Krishna bustles round packing things—bustles is hardly the word though, for his barefooted, silent effectiveness. And snoring hardly the word for the noise that son of a thief, the watchman, makes outside.

CHAPTER XV

Good-bye to Dharwar, we are on the move again, the comparatively cold-weather tourists take the road south to Bangalore. We jog along at a respectable rate, not too fast and not too slow, say forty-five miles an hour top speed, and twenty-five mean, which allows us to see things to-day and remember what we saw yesterday.

Before leaving, biked down to the Native Town of Dharwar, a place full of interest, picturesque scenes, and somewhat sinister looking people—tried to make a picture of women and men at a well-head, a magnificent subject, but too difficult to do in a few minutes. There were men pulling up kerosene tins over a wheel, hand over hand, from the cool looking depths of the wide red sandstone well and filling goats' skins to sling on cows' backs, and women in sombre reds and blue wrappings, old and young, and rather monkeyish in appearance; still, some were not altogether bad looking. One old woman had almost Savonarola features, and the strip of blue from the sky on her brown back was telling as she and a young woman leant and pulled hand over hand at the rope. The water splashed on to the pavement round the well, reflected the rich colours of cloth and limb and patches of cobalt from the sky. The women seem to consider this is not a bad part of their day's work; to come to the well-head and chat with their neighbours and show off their jewellery, and probably wouldn't thank you for a modern engine to pump up the water in half the time. They are dirty little pigs; can you make out a little beast to the right, comparatively a superior, extra well-dressed beauty, with very polished black hair and a flower in it? No, I am afraid not; the reduction, or reproduction, obscures her charm completely. She looks round about her and rubs a family water pot with a little mud and water off the road, yet by her religion it would be defiled if my shadow fell on it.

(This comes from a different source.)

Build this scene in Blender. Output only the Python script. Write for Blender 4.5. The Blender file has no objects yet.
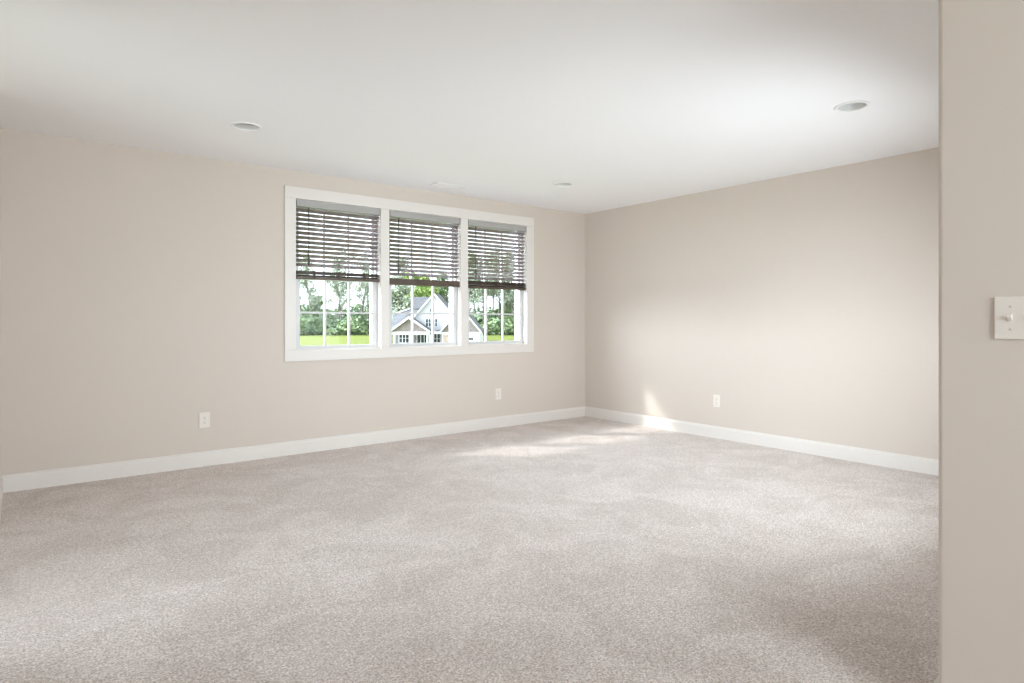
import bpy, bmesh, math, random
from mathutils import Vector, Matrix

# ------------------------------------------------------------------ camera, light, exposure
scn = bpy.context.scene
COL = scn.collection
F_PX, HORIZON, CAM_H = 627.0, 320.6, 1.152
YAW = math.atan2(798, 627)                       # angle of the view direction from +X
cam_data = bpy.data.cameras.new('camera')
cam = bpy.data.objects.new('camera', cam_data)
COL.objects.link(cam)
cam_data.sensor_width = 36.0
cam_data.lens = F_PX / 1024 * 36.0
cam_data.shift_y = -(341.5 - HORIZON) / 1024
cam_data.clip_start = 0.02
cam_data.clip_end = 1500
cam.location = (0, 0, CAM_H)
cam.rotation_euler = (math.pi / 2, 0, YAW - math.pi / 2)
scn.camera = cam

world = bpy.data.worlds.new('world')
scn.world = world
world.use_nodes = True
wn = world.node_tree
wn.nodes.clear()
w_out = wn.nodes.new('ShaderNodeOutputWorld')
w_bg = wn.nodes.new('ShaderNodeBackground')
w_bg.inputs['Color'].default_value = (0.84, 0.92, 1.0, 1)
w_bg.inputs['Strength'].default_value = 2.4
wn.links.new(w_bg.outputs[0], w_out.inputs[0])

SUN_DIR = Vector((1, -0.98, -1.03))
sun_data = bpy.data.lights.new('sun', 'SUN')
sun_data.energy = 3.0
sun_data.angle = math.radians(3.6)
sun_data.color = (1.0, 0.975, 0.945)
sun = bpy.data.objects.new('sun', sun_data)
COL.objects.link(sun)
sun.rotation_euler = SUN_DIR.to_track_quat('-Z', 'Y').to_euler()
sun.location = (-20, 30, 30)

glow_data = bpy.data.lights.new('added_sky_fill', 'SUN')      # wide lamp added to push more sky light into the room
glow_data.energy = 33.0
glow_data.angle = math.radians(80)
glow_data.color = (0.82, 0.905, 1.0)
glow = bpy.data.objects.new('added_sky_fill', glow_data)
COL.objects.link(glow)
glow.rotation_euler = Vector((0.74, -0.70, -0.14)).to_track_quat('-Z', 'Y').to_euler()
glow.location = (-18, 30, 30)

def fill_lamp(name, loc, rot, w, h, power, spread=125):
    """soft fill added at one of the unseen windows, to brighten the room"""
    d = bpy.data.lights.new(name, 'AREA')
    d.shape = 'RECTANGLE'
    d.size, d.size_y = w, h
    d.energy = power
    d.color = (0.86, 0.93, 1.0)
    d.spread = math.radians(spread)
    o = bpy.data.objects.new(name, d)
    COL.objects.link(o)
    o.location, o.rotation_euler = loc, rot
    return o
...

I came away almost sick with the feeling of inability to remember all the movements of draperies and colours; this country needs a Philip and a Velasquez in one, to do it justice.

On the way home I pass a tank with two wide nights of steps down to it, banyan trees hang over it, and monkeys gambol on the ground, and about the dusty trunks. Up and down the steps women are passing with stately steps and slow, they loiter at the water's edge and gossip, then fill their dark earthenware bowls, lift them on to their heads with the help of a neighbour, and come slowly up the steps. The little brass bowls they carry on hip or at arm's length glitter with lights that hit the eye like electric sparks. One figure alone would make an artist's study for days. The colour from the red soil reflects under their raised arms and under their cheeks and into the classic folds of their draperies, strong blue, and deep red, in their shadows and throw up rich reflections to the undersides of the wet earthenware bowls; the water laps over their brims, and the sky reflects like sapphire on their upper surfaces.… Who will say, that colour is not the most beautiful thing in the world—the very flower of love and light and fire; the sign of preponderant katabolism or anabolism as the naturalist might possibly put it, to be perfectly explicit!